RECORDED INFORMATION:
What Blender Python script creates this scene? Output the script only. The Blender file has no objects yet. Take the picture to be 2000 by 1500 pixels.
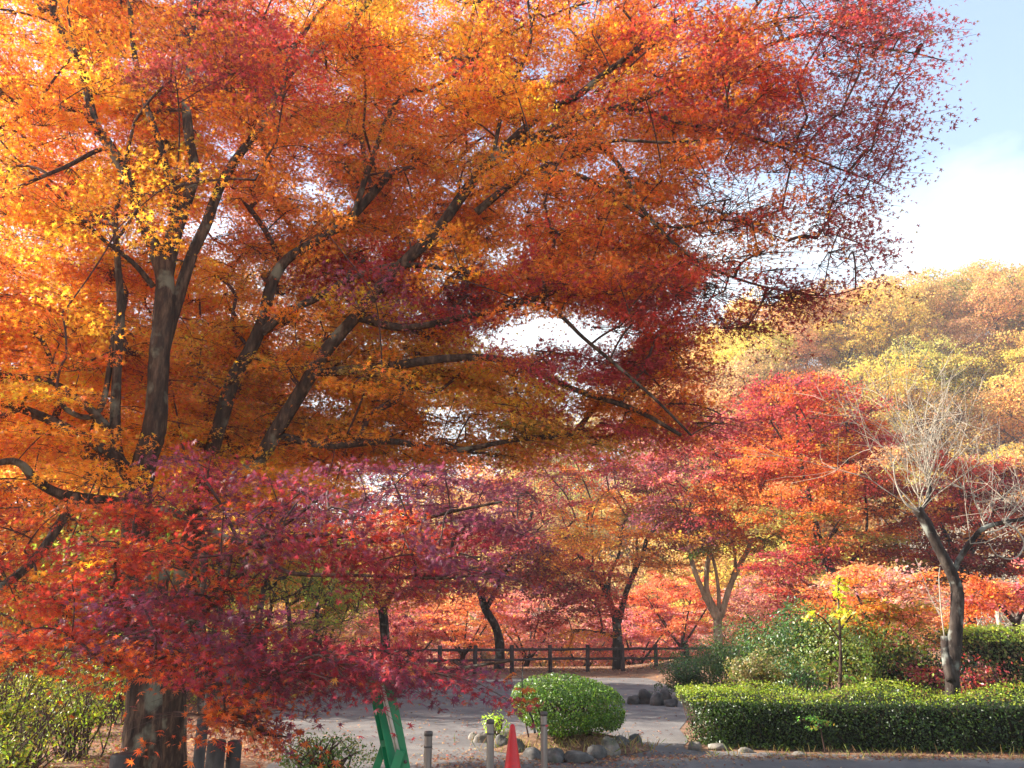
import bpy, math, random
import numpy as np

# ------------------------------------------------------------------ camera, sky, sun, exposure
SC = bpy.context.scene
COL = SC.collection
PITCH = math.radians(17.17)
FPX = 1560.0                      # focal length in photo pixels (photo 2000 x 1500)
CAM_Z = 1.6
cam_d = bpy.data.cameras.new('camera'); cam = bpy.data.objects.new('camera', cam_d); COL.objects.link(cam)
cam.location = (0, 0, CAM_Z); cam.rotation_euler = (math.radians(90) + PITCH, 0, 0)
cam_d.sensor_width = 36; cam_d.lens = 36 * FPX / 2000; cam_d.clip_end = 2000; cam_d.clip_start = 0.05
SC.camera = cam

SUN_EL, SUN_AZ = math.radians(31), math.radians(-80)      # azimuth from +Y towards +X
sd = np.array([math.cos(SUN_EL) * math.sin(SUN_AZ), math.cos(SUN_EL) * math.cos(SUN_AZ), math.sin(SUN_EL)])
sun_d = bpy.data.lights.new('sun', 'SUN'); sun = bpy.data.objects.new('sun', sun_d); COL.objects.link(sun)
sun_d.energy = 5.0; sun_d.angle = math.radians(0.5); sun_d.color = (1.0, 0.93, 0.82)
import mathutils
sun.rotation_euler = mathutils.Vector(sd).to_track_quat('Z', 'Y').to_euler()

W = bpy.data.worlds.new('World'); SC.world = W; W.use_nodes = True
nt = W.node_tree; nt.nodes.clear()
def N(t, typ, **kw):
    n = t.nodes.new(typ)
    for k, v in kw.items(): setattr(n, k, v)
    return n
o_ = N(nt, 'ShaderNodeOutputWorld'); bg = N(nt, 'ShaderNodeBackground'); sky = N(nt, 'ShaderNodeTexSky')
sky.sky_type = 'NISHITA'; sky.sun_disc = False; sky.sun_elevation = SUN_EL; sky.sun_rotation = SUN_AZ
sky.air_density = 1.0; sky.dust_density = 0.8; sky.ozone_density = 0.4
tc = N(nt, 'ShaderNodeTexCoord'); mp = N(nt, 'ShaderNodeMapping'); mp.inputs['Scale'].default_value = (1.0, 1.0, 2.6)
mp.inputs['Location'].default_value = (0.55, 0.2, 0.35)
nz = N(nt, 'ShaderNodeTexNoise'); nz.inputs['Scale'].default_value = 1.9; nz.inputs['Detail'].default_value = 8; nz.inputs['Roughness'].default_value = 0.58
sx = N(nt, 'ShaderNodeSeparateXYZ')
low = N(nt, 'ShaderNodeMapRange'); low.inputs['From Min'].default_value = 0.62; low.inputs['From Max'].default_value = 0.30
low.inputs['To Min'].default_value = -0.14; low.inputs['To Max'].default_value = 0.26
ad = N(nt, 'ShaderNodeMath', operation='ADD')
rp = N(nt, 'ShaderNodeValToRGB'); rp.color_ramp.elements[0].position = 0.46; rp.color_ramp.elements[1].position = 0.72; rp.color_ramp.elements[0].color = (.15, .15, .15, 1)
mx = N(nt, 'ShaderNodeMixRGB'); mx.inputs['Color2'].default_value = (3.5, 3.85, 4.05, 1)
L = nt.links.new
L(tc.outputs['Generated'], mp.inputs['Vector']); L(mp.outputs['Vector'], nz.inputs['Vector'])
L(tc.outputs['Generated'], sx.inputs[0]); L(sx.outputs['Z'], low.inputs['Value'])
L(nz.outputs['Fac'], ad.inputs[0]); L(low.outputs['Result'], ad.inputs[1]); L(ad.outputs[0], rp.inputs['Fac'])
L(rp.outputs['Color'], mx.inputs['Fac']); L(sky.outputs['Color'], mx.inputs['Color1'])
L(mx.outputs['Color'], bg.inputs['Color']); L(bg.outputs[0], o_.inputs['Surface'])
bg.inputs['Strength'].default_value = 0.118
vs = SC.view_settings; vs.view_transform = 'Standard'; vs.look = 'None'; vs.exposure = 1.78; vs.gamma = 1
cy = SC.cycles; cy.max_bounces = 7; cy.diffuse_bounces = 5; cy.transmission_bounces = 5; cy.glossy_bounces = 2
cy.use_denoising = True; cy.caustics_reflective = False; cy.caustics_refractive = False

# ------------------------------------------------------------------ helpers
rng = np.random.default_rng(7)
cp, sp = math.cos(PITCH), math.sin(PITCH)
def P(px, py, d):
    """world point seen at photo pixel (px, py), d metres away along +Y"""
    x = (px - 1000) / FPX; y = (750 - py) / FPX
    dy = cp - y * sp; dz = sp + y * cp
    return np.array([x / dy * d, d, CAM_Z + dz / dy * d])
def G(px, py, z=0.0):
    x = (px - 1000) / FPX; y = (750 - py) / FPX
    dy = cp - y * sp; dz = sp + y * cp
    d = (z - CAM_Z) / (dz / dy)
    return np.array([x / dy * d, d, z])
def proj(p):
    p = np.asarray(p); q = p - np.array([0, 0, CAM_Z])
    f = q[..., 1] * cp + q[..., 2] * sp; u = -q[..., 1] * sp + q[..., 2] * cp
    return 1000 + FPX * q[..., 0] / f, 750 - FPX * u / f
def lin(c):
    c = np.asarray(c, float) / 255.0
    return np.where(c <= 0.04045, c / 12.92, ((c + 0.055) / 1.055) ** 2.4)
def unit(v):
    v = np.asarray(v, float); return v / np.maximum(np.linalg.norm(v, axis=-1, keepdims=True), 1e-9)

class MB:
    """collects vertices, quads/tris and tints; build() links one mesh object"""
    def __init__(s): s.v = []; s.t = []; s.f4 = []; s.f3 = []; s.n = 0; s.s4 = []; s.s3 = []
    def add(s, v, q=None, t=None, tint=(1, 1, 1), smooth=False):
        v = np.asarray(v, np.float32).reshape(-1, 3); tint = np.asarray(tint, np.float32)
        s.v.append(v); s.t.append(np.broadcast_to(tint, v.shape) if tint.ndim == 1 else tint)
        if q is not None and len(q): s.f4.append(np.asarray(q, np.int64) + s.n); s.s4.append(np.full(len(q), smooth))
        if t is not None and len(t): s.f3.append(np.asarray(t, np.int64) + s.n); s.s3.append(np.full(len(t), smooth))
        s.n += len(v)
    def mesh(s, name, mat):
        me = bpy.data.meshes.new(name)
        v = np.concatenate(s.v) if s.v else np.zeros((0, 3), np.float32)
        q = np.concatenate(s.f4) if s.f4 else np.zeros((0, 4), np.int64)
        t = np.concatenate(s.f3) if s.f3 else np.zeros((0, 3), np.int64)
        me.vertices.add(len(v)); me.vertices.foreach_set('co', v.ravel())
        lp = np.concatenate([q.ravel(), t.ravel()]).astype(np.int32)
        me.loops.add(len(lp)); me.loops.foreach_set('vertex_index', lp)
        st = np.concatenate([np.arange(len(q)) * 4, len(q) * 4 + np.arange(len(t)) * 3]).astype(np.int32)
        me.polygons.add(len(st)); me.polygons.foreach_set('loop_start', st)
        sm = np.concatenate(s.s4 + s.s3) if (s.s4 or s.s3) else np.zeros(0, bool)
        me.polygons.foreach_set('use_smooth', sm)
        a = me.attributes.new('tint', 'FLOAT_COLOR', 'POINT')
        c = np.ones((len(v), 4), np.float32); c[:, :3] = np.concatenate(s.t) if s.t else 1
        a.data.foreach_set('color', c.ravel())
        me.update(calc_edges=True); me.validate(); me.materials.append(mat)
        return me
    def build(s, name, mat, parent=None):
        o = bpy.data.objects.new(name, s.mesh(name, mat)); COL.objects.link(o)
        if parent is not None:
            o.parent = parent; o.location = -np.array(parent.location)
        return o
def tag(o, label, cat, group=None, kind=None):
    if label: o['label'] = label
    if cat: o['category'] = cat
    if group: o['group'] = group
    if kind: o['kind'] = kind
    return o
def thing(name, loc, label, cat, group=None):
    o = bpy.data.objects.new(name, None); COL.objects.link(o); o.location = [float(a) for a in loc]; o.empty_display_size = 0.3
    return tag(o, label, cat, group)
def struct(o): o['kind'] = 'structure'; return o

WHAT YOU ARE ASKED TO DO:
Write out the lines from the start of the material to the line with "import numpy as np", inclusive and exactly. Skip the pictures.

ANSWER TO THIS PROBLEM:
What Blender Python script creates this scene? Output the script only. The Blender file has no objects yet. Take the picture to be 2000 by 1500 pixels.
import bpy, math, random
import numpy as np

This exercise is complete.